Wyler, fiel a su costumbre, torturó a los exquisitos Stamp y Eggar, esta última por aquellos años una actriz televisiva con poca experiencia en cine, más allá de participaciones en obras de Alexander Singer, Robert Lynn y el prolífico Ralph Thomas, y el primero asimismo con un reducido derrotero a cuestas que incluía un par de trabajos para Peter Glenville y Peter Ustinov en su modalidad de director, constituyendo de hecho El Coleccionista el verdadero despegue de su trayectoria porque justo luego comenzaría esa gloriosa seguidilla de los 60 mediante Modesty Blaise (1966), de Joseph Losey, Lejos del Mundanal Ruido (Far from the Madding Crowd, 1967), de John Schlesinger, Pobre Vaca (Poor Cow, 1967), del gran Ken Loach, el cortometraje Toby Dammit, de Federico Fellini, perteneciente a Historias Extraordinarias (Histoires Extraordinaires, 1968), antología basada en cuentos de Edgar Allan Poe y codirigida con Louis Malle y Roger Vadim, Teorema (1968), de Pier Paolo Pasolini, y La Mente del Sr. Soames (The Mind of Mr. Soames, 1970), de Alan Cooke. La heterogeneidad de siempre del cineasta queda de manifiesto no sólo cuando se piensa que el opus que nos ocupa fue realizado después de Ben-Hur y La Mentira Infame (The Children’s Hour, 1961) y antes de Cómo Robar un Millón de Dólares (How to Steal a Million, 1966) y Funny Girl (1968), films muy divergentes, sino también en la misma estructura dramática de la película, por momentos pasando por un relato de amor histérico y ultra enfermo, en otros instantes como un cuento de hadas para espectadores adorablemente perversos y en ocasiones como un ensayo del absurdo existencial que opone las perspectivas infantiles y adultas, masculinas y femeninas, burguesas y proletarias, legitimadas y marginales y desde ya las correspondientes al amo y el vasallo, pensemos en la escena de ella defendiendo a Pablo Picasso y El Guardián entre el Centeno (The Catcher in the Rye, 1951), la novela de J.D. Salinger, ejemplo de esta incompatibilidad que deshace la ilusión del cariño intolerante que encierra al prójimo y se dispone a repetir la práctica con otros sujetos de allí en más…

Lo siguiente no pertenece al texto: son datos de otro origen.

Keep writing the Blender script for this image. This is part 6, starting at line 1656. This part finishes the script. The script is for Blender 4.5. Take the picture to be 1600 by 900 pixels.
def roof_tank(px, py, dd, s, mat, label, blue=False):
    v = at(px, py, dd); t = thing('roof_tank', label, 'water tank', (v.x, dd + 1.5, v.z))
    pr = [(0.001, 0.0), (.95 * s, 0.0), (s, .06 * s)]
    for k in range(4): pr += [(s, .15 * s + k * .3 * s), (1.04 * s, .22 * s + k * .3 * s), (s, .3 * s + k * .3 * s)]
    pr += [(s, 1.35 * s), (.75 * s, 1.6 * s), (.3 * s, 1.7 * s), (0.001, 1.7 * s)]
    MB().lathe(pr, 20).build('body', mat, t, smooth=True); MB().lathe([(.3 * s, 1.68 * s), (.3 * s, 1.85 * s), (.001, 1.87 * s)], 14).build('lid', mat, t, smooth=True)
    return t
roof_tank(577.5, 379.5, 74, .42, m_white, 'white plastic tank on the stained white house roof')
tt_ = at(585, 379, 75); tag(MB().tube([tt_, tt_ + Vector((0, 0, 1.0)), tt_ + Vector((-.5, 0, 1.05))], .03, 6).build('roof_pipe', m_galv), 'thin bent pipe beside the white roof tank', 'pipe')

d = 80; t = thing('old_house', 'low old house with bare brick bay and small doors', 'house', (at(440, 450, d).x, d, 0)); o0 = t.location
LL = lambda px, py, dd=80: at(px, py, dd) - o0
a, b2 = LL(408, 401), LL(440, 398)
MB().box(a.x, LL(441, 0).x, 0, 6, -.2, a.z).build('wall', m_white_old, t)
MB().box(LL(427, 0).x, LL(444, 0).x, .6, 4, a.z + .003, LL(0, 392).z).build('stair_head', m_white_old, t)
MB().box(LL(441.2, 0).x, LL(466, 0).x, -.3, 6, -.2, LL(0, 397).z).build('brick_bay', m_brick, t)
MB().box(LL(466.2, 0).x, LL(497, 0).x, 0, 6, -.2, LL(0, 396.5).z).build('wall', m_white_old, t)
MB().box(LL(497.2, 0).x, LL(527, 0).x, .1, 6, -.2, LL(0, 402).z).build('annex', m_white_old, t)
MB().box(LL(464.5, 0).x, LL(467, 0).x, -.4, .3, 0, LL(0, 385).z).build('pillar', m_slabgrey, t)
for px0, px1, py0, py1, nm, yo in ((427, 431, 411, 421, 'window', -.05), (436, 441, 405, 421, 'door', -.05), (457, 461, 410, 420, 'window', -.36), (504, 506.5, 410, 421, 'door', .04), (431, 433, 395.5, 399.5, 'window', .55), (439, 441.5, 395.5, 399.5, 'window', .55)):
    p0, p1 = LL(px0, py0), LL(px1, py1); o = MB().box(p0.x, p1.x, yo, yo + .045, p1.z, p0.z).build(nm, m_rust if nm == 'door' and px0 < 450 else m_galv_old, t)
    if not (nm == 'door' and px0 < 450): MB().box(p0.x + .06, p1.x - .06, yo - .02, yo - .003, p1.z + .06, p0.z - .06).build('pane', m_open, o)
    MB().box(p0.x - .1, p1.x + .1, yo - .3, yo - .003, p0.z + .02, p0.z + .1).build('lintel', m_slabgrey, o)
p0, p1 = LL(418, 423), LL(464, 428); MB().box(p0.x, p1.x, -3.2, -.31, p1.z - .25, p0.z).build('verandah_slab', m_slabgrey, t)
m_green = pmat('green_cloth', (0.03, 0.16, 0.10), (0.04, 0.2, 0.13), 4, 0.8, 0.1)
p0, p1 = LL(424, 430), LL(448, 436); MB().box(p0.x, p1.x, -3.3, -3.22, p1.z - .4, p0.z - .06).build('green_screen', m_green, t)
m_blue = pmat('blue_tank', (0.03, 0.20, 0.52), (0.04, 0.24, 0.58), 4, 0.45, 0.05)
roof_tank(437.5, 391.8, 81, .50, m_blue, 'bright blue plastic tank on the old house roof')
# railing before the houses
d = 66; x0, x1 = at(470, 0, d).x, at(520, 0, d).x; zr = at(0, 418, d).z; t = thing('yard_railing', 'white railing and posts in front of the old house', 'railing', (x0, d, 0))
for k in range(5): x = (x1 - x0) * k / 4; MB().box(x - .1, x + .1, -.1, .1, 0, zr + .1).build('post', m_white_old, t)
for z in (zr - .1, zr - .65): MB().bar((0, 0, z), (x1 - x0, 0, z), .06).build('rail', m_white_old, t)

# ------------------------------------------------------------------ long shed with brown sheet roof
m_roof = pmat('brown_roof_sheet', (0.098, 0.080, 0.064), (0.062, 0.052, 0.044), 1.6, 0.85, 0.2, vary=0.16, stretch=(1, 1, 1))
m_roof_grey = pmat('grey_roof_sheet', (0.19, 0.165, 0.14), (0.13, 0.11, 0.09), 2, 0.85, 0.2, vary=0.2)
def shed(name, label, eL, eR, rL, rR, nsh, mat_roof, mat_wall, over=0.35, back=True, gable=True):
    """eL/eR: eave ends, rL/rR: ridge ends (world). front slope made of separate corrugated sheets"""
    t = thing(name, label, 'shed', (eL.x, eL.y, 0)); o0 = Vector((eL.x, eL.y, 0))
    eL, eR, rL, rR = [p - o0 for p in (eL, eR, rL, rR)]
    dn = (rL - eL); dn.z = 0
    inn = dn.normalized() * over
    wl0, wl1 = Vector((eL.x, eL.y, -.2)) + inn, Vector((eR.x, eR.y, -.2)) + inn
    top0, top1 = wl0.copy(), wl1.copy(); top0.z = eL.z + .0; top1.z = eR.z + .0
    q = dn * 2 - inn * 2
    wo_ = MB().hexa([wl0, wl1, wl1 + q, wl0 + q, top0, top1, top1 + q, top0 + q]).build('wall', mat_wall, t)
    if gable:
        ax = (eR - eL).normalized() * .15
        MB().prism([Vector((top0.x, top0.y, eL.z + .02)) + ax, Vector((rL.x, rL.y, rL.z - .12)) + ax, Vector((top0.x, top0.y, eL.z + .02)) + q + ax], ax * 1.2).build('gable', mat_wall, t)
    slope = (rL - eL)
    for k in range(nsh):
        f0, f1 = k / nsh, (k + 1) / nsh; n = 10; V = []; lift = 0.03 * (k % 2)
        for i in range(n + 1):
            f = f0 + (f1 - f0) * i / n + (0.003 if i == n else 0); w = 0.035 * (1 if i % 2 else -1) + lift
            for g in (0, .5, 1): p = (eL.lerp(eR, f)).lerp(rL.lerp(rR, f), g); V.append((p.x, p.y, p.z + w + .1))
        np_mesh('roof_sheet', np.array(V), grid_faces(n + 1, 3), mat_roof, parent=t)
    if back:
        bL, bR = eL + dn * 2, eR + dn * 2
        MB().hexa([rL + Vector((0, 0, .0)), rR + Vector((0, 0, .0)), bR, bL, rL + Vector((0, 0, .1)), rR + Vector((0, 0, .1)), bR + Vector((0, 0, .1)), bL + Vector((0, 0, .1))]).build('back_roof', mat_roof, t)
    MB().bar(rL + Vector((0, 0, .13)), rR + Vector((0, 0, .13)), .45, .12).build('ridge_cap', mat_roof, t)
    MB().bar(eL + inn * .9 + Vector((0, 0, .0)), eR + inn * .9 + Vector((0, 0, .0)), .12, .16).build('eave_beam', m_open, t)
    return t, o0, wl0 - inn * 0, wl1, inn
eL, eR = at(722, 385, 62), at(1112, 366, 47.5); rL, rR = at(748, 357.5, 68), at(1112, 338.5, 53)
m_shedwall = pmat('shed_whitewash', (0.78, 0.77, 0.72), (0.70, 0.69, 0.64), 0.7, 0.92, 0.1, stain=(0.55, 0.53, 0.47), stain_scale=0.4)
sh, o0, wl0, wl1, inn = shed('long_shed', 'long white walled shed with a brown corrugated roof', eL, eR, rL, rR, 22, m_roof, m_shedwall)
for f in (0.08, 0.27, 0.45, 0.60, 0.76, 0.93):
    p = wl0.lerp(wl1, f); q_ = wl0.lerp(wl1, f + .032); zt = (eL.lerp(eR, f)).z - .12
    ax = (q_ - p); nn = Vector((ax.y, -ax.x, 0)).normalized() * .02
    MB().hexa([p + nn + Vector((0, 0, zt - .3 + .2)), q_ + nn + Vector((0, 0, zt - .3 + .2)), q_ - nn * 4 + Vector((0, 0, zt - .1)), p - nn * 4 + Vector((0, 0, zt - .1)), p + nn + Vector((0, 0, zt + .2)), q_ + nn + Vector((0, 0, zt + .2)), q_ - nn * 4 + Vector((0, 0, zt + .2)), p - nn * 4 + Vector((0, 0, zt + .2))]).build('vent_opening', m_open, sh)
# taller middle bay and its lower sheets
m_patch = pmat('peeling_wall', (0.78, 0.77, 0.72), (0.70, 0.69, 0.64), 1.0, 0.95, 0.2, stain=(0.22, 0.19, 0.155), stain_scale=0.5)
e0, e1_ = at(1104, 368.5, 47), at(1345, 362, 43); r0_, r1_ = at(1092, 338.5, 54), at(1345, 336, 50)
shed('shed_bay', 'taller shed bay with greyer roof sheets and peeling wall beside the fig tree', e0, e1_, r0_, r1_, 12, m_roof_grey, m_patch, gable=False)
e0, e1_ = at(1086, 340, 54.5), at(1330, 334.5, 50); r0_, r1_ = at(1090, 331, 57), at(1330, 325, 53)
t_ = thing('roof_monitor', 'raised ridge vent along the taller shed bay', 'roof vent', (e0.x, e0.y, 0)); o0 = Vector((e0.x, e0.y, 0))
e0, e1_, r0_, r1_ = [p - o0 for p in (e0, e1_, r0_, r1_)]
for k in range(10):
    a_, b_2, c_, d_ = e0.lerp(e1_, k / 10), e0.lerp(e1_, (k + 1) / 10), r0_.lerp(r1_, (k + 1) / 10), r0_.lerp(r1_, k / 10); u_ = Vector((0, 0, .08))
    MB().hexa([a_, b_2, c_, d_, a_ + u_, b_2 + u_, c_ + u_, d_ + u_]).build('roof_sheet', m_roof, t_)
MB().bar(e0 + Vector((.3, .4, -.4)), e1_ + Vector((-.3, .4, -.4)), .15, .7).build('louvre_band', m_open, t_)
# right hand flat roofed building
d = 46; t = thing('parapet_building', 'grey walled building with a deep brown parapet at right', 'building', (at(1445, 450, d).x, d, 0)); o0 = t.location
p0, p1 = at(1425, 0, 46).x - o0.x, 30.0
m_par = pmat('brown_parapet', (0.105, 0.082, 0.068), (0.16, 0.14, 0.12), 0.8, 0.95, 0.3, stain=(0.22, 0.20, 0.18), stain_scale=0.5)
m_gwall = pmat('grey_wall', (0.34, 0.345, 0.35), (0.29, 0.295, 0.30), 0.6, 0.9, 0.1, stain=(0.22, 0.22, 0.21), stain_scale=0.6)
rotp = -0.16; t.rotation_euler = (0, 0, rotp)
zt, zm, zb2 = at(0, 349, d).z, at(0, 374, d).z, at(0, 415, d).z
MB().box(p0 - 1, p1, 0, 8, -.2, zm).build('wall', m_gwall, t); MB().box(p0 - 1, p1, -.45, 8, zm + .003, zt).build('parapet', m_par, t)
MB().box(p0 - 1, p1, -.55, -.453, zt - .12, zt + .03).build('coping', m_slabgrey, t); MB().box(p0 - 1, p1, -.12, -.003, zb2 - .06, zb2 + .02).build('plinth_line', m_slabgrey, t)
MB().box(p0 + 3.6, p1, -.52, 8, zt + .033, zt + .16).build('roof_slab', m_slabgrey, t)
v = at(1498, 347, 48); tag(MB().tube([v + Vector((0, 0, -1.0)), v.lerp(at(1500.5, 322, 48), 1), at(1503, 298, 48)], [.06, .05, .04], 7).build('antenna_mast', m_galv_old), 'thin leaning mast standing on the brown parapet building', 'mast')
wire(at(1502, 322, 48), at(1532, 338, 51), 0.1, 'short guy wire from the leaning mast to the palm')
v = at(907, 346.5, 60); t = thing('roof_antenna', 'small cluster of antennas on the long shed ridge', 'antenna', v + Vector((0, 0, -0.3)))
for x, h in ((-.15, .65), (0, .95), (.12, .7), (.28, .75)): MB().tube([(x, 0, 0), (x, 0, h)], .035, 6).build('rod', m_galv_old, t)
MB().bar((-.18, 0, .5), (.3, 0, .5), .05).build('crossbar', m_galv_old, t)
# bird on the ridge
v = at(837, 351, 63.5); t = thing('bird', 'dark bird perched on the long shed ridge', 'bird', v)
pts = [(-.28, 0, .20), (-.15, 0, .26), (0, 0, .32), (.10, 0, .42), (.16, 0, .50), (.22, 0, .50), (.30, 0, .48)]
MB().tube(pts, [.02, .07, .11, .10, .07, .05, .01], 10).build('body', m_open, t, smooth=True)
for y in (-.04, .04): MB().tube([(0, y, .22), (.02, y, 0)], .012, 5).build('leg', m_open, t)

El Coleccionista (The Collector, Reino Unido/ Estados Unidos, 1965)
Dirección: William Wyler. Guión: Stanley Mann, John Kohn y Terry Southern. Elenco: Terence Stamp, Samantha Eggar, Mona Washbourne, Maurice Dallimore, Kenneth More, Allyson Ames, Gordon Barclay, William Beckley, David Haviland, Edina Ronay. Producción: John Kohn y Jud Kinberg. Duración: 119 minutos.